Here's what ended the dark ages of the Universe

Thanks to the James Webb Space Telescope, a team of astronomers has identified 83 small galaxies undergoing intense star formation. Although modest in size, these galaxies emit a considerable amount of ultraviolet radiation, suggesting a key role in the reionization of the early Universe.


The study focused on the galaxy cluster Abell 2744, also known as the Pandora Cluster. The extreme gravity of this cluster acts as a natural lens, magnifying light from distant galaxies located behind it. This technique allowed researchers to look back in time to just 800 million years after the Big Bang.

JWST's instruments, particularly the NIRCam camera and NIRSpec spectrograph, were essential in detecting the signature of doubly ionized oxygen. This signature is a clear indicator of intense star formation, confirming that these dwarf galaxies were major players in brightening the Universe.

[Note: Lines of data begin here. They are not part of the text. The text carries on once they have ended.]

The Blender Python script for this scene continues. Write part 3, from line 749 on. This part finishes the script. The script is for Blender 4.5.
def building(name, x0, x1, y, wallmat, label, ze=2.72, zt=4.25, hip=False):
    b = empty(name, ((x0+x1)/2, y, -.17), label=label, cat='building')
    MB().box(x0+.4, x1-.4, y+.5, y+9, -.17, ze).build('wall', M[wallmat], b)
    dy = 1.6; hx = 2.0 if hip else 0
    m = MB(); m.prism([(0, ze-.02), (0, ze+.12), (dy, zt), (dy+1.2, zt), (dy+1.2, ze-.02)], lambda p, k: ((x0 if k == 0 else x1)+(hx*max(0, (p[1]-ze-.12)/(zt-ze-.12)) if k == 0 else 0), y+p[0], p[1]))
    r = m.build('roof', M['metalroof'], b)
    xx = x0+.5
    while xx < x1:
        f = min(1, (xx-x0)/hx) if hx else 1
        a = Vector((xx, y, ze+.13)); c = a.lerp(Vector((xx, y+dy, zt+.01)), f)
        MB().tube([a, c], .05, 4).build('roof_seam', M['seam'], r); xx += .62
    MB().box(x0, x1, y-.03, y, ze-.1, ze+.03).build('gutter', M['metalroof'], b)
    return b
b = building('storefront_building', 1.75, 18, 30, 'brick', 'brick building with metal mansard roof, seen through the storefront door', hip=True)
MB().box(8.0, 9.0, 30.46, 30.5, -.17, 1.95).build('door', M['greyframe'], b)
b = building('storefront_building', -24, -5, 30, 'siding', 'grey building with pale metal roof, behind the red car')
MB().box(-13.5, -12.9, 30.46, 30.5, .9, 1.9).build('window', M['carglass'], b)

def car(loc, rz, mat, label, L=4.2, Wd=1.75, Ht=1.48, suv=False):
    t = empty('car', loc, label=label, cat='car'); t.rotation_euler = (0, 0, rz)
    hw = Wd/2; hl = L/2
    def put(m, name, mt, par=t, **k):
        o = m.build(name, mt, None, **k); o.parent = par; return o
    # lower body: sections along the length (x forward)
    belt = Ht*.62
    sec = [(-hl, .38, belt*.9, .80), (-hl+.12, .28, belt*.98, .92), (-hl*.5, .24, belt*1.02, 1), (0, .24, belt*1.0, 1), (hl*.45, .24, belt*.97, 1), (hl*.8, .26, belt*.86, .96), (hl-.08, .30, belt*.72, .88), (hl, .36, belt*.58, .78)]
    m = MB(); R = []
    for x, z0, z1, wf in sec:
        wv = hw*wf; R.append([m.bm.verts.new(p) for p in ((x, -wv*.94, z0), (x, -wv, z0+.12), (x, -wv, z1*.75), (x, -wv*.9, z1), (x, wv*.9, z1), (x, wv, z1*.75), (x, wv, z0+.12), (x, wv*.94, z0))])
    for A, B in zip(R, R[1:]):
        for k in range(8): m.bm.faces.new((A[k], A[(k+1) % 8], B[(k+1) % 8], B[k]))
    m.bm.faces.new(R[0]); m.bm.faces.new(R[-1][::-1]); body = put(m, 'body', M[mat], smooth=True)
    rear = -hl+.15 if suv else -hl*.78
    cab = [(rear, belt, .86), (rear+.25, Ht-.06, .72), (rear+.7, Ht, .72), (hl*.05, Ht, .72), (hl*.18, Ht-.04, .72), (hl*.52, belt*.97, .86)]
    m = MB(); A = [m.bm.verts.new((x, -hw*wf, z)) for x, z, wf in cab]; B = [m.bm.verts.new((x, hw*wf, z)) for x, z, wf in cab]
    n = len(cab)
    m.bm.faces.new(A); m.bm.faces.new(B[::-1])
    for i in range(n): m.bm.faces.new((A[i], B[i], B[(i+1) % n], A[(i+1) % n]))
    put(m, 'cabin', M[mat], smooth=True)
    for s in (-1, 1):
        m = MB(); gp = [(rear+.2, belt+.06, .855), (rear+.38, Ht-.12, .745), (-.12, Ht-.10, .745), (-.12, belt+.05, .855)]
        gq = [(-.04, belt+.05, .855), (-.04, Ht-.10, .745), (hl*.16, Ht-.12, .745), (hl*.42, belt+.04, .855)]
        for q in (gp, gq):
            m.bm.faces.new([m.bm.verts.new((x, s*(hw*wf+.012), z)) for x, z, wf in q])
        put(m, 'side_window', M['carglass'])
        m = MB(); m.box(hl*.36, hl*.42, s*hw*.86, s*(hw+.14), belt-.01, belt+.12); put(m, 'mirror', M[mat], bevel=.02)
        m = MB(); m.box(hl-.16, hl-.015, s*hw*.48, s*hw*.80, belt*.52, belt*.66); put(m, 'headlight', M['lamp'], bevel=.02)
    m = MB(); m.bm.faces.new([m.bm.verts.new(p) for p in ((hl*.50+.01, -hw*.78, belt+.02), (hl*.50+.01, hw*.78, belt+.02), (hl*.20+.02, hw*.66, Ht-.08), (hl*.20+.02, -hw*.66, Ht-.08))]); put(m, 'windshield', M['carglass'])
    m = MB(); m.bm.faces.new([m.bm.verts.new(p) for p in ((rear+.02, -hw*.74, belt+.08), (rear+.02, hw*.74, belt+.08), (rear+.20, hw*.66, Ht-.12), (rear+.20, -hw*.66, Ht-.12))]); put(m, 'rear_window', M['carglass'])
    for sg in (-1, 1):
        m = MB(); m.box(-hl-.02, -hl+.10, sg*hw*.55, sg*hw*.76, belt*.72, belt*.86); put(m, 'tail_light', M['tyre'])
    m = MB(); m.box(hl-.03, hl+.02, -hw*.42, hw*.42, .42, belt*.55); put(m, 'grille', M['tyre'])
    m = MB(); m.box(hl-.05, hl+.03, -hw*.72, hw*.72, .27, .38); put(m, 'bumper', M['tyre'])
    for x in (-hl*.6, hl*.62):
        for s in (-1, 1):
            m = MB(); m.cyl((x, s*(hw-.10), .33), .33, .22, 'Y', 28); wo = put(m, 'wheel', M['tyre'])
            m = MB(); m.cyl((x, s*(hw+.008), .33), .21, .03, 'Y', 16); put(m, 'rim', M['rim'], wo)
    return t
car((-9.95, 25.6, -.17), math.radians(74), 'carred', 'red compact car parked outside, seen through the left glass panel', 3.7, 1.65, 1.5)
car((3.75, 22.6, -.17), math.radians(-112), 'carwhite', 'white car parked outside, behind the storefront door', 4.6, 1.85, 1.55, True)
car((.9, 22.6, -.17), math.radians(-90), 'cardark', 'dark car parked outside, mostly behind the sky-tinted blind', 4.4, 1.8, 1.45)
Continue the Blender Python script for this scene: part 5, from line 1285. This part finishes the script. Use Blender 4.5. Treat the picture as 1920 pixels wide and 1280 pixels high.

The results, published in Nature Astronomy, suggest that these galaxies, though small, were numerous and powerful enough to ionize the neutral hydrogen in the young Universe. This discovery challenges previous theories that attributed this role to more massive galaxies or quasars.

Today, similar galaxies, such as 'green peas,' are rare but known for their strong ultraviolet emissions. If primitive galaxies functioned similarly, they could have provided all the energy needed to make the Universe transparent to light.

How could dwarf galaxies influence the young Universe?

Dwarf galaxies, though small, were extremely numerous in the early Universe. Their sheer number combined with their intense star-forming activity allowed them to emit significant amounts of ultraviolet radiation.

This radiation was powerful enough to ionize the neutral hydrogen that filled the Universe at that time. This process, known as reionization, allowed light to travel freely through space, ending the "dark ages."

Observations from the James Webb Telescope confirmed that these small galaxies were capable of producing more ultraviolet radiation per unit mass than larger galaxies. This made them particularly effective in contributing to reionization.

This discovery opens new perspectives on understanding the evolution of the Universe and the role of different galaxy populations in this evolution.